According to the Giffords Law Centre, 10 states and Washington DC have the District of Columbia have mandatory waiting periods in place. Hawaii requires prospective gun buyers to wait 14 days between their purchase and pick up. In California, that waiting period is 10 days.

But for most Americans, prospective gun buyers in most circumstances can purchase a gun after filling out paperwork and facing a background check that can take just minutes. Most people in Colorado – roughly 99.4 per cent of the population – live within 10 miles of a gun dealer, according to Everytown. The rest of the US lives in similar proximity.

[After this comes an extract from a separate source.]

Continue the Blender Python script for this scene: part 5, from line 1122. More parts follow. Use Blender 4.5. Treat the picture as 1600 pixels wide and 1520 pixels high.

The US House also recently passed the Bipartisan Background Checks Act, which would require background checks on nearly all gun sales, including transactions involving unlicensed or private sellers. That measure received nominal bipartisan support from eight Republicans.

Colorado Rep Tom Sullivan, who ran for office following the death of his son Alex in the Aurora shootings, has sponsored state legislation to introduce mandatory waiting periods in the state.

In 2019, state lawmakers passed a so-called “red flag” law that allows a judge to order the temporary seizure of a weapon from a person deemed a risk to themselves or others.

The state is considered a “shall issue” state for concealed carrying, with five-year permits determined by sheriffs. No permit is required for concealed carry in vehicles – pistols can legally be carried with a loaded chamber and magazine.

But the Giffords Law Centre gave the state a  “C+” overall on its gun law scorecard. The centre has recommended Colorado lawmakers pass “requirements for waiting periods for all firearm sales”.

The centre also recommends the state “enact a child access prevention law, require the reporting of lost and stolen guns, raise the minimum age to purchase a gun to 21, and prohibit violent hate crime offenders from accessing guns”.

Colorado’s passing “grade” places the state 16th nationally, with 12 others states with stricter gun laws ahead of it. Only two states – California and New Jersey – have “A” ratings, while 20 others have “F” ratings.